Saturday 27 March 2010

Roaring Rhine, frozen Baltic




It's been a confusion of seasons, highlighted by the coincidence of spring gently breaking in Switzerland when I paid my visit to the Lucerne Easter Festival last week, and the Finns' toughest winter in 40 years just about holding on with the last of the dazzling sunny days up north in Helsinki, from which very lively city I've just returned. Above are the Rhine falls near Schaffhausen, ozonous clouds of spray chilling the mild air down by the river banks, and the harbour of Finland's capital through which the ships to Estonia and Sweden ice-plough their way.

I've now a plethora of overwhelming impressions to digest: Abbado, Dudamel, Harnoncourt at Lucerne; Sibelius's home of Ainola in deep snow, the most emotional four hours I've ever spent at a composer's house; the breadth and intensity of the Finnish musical and cultural scene, the easy charm of all the people I met there. More here and over on the Arts Desk anon.

Then it was back to London to see once again the Volga into which Janacek's and Ostrovsky's Katya Kabanova - commandingly sung and characterised by Patricia Racette, pictured below by Clive Barda - finally plunges in David Alden's ENO production.


Musically, it was all there on the first night, as I tried with some struggles to articulate in my Arts Desk review.

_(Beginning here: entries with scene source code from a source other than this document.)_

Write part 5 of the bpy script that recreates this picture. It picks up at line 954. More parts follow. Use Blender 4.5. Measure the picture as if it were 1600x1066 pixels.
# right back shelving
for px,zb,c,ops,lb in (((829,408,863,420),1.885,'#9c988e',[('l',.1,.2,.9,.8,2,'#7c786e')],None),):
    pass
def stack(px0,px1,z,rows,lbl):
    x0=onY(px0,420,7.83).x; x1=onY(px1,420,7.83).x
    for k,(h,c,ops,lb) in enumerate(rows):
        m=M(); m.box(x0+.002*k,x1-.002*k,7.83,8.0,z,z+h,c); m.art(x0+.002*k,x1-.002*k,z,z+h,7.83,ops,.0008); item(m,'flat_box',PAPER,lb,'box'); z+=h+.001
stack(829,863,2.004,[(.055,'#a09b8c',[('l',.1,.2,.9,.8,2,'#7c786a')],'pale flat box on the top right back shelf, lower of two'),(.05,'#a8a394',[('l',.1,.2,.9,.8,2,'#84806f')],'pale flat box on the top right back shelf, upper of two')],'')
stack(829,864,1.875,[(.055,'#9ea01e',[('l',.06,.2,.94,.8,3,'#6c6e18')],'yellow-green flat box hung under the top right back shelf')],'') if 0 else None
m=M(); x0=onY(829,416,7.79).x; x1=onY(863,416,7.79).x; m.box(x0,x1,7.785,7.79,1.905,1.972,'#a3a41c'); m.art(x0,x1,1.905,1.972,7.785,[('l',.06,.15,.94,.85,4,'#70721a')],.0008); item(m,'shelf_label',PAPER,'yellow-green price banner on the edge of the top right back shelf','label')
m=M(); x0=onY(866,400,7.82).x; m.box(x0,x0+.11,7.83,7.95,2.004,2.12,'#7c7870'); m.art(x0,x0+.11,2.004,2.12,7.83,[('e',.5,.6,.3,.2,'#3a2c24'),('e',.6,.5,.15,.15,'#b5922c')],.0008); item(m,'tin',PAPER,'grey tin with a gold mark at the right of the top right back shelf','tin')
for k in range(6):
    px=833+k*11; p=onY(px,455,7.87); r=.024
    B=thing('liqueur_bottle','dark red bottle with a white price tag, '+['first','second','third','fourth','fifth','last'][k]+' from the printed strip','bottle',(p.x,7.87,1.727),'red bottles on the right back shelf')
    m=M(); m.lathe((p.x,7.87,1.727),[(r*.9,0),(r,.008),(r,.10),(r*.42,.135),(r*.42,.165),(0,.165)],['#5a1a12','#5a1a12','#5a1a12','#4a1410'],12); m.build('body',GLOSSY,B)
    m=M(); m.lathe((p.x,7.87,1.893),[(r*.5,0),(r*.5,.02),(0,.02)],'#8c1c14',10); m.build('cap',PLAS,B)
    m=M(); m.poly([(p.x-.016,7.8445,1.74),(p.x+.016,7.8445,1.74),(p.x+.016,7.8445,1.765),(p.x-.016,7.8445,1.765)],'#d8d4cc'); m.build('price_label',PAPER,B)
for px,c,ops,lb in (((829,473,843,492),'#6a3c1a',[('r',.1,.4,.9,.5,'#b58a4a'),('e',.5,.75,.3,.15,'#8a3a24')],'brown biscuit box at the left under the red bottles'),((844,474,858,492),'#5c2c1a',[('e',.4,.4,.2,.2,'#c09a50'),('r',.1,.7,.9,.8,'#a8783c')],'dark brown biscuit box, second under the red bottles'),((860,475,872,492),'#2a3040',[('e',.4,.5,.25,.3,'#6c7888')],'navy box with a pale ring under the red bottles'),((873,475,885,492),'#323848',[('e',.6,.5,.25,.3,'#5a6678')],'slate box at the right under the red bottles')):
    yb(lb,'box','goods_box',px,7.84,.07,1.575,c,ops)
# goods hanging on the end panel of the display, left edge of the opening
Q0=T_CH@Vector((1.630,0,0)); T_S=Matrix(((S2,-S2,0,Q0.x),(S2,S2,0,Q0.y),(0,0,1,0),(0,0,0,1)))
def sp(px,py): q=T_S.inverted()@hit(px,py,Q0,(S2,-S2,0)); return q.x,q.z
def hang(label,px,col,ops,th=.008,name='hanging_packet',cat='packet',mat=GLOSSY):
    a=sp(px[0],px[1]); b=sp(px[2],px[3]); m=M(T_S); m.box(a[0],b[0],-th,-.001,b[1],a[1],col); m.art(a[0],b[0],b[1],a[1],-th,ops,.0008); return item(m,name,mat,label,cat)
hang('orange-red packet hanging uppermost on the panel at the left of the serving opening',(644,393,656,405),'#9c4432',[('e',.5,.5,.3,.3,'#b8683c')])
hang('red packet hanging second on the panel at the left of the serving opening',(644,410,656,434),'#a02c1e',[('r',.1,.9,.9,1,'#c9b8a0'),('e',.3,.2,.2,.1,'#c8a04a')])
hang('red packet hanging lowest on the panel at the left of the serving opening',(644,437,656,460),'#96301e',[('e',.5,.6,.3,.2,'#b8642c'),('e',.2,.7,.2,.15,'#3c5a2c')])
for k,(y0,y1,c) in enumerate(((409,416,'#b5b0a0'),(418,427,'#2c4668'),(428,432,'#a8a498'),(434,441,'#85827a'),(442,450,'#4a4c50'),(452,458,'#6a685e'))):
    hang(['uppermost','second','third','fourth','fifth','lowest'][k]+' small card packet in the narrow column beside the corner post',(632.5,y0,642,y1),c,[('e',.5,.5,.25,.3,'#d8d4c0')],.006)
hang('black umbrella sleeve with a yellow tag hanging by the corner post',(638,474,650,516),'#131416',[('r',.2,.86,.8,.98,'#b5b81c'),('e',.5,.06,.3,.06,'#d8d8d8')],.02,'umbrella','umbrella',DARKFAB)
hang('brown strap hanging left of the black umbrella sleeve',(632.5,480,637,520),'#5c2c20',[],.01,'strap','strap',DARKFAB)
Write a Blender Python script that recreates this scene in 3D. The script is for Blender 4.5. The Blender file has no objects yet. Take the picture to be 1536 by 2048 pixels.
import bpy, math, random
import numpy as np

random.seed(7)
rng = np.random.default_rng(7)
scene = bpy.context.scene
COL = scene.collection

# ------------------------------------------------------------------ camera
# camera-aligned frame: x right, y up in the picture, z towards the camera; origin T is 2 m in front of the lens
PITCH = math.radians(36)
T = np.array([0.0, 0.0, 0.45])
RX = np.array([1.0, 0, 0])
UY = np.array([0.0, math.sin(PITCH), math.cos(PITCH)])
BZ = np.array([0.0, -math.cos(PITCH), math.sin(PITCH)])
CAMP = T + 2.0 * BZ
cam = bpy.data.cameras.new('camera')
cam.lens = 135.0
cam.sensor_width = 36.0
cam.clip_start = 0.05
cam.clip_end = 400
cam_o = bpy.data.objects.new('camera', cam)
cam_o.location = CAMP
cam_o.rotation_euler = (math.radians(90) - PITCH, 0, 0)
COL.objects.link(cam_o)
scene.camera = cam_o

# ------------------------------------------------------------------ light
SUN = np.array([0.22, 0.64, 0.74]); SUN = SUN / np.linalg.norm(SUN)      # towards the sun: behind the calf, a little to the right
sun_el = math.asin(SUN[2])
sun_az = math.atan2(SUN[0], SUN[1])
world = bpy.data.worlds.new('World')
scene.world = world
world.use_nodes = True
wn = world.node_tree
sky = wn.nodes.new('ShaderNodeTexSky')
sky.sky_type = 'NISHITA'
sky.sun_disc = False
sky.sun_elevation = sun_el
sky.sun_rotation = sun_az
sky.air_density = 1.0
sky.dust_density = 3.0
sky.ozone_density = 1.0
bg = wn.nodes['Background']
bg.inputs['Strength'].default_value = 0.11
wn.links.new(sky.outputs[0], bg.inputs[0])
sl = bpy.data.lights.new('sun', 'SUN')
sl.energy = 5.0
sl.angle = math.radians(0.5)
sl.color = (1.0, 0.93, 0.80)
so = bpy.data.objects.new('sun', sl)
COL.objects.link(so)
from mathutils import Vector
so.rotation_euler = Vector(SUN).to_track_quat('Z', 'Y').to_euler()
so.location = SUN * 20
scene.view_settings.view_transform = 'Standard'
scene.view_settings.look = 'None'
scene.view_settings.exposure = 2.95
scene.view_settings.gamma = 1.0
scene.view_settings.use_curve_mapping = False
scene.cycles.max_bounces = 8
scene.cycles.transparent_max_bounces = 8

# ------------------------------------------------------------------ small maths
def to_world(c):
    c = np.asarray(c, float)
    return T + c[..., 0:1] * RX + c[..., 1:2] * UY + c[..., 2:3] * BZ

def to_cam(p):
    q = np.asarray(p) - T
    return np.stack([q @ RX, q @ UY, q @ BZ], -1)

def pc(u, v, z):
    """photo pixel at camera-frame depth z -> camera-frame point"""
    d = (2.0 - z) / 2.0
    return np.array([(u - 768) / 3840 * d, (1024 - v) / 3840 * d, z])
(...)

But throughout this evening's final performance, the extremes of the score as devotedly rendered by the ENO Orchestra under Mark Wigglesworth's electrifying baton, from the tenderest pianissimos to the most scary-exultant lovesurges, registered even more viscerally (J said this was all very purple. I've cut out a few adjectives and an adverb, but it still is. Shows how tough it is to do justice with words to something truly numinous in music).

Anyway, I've never heard Janacek more searchingly conducted, and that includes by Mackerras (whose last Katya at the Royal Opera felt a little low key to me). Well, we'll see how the great Janacekian fares with Vixen later this week. London is so lucky, though, to hear two such different Janacek masterpieces cheek by jowl.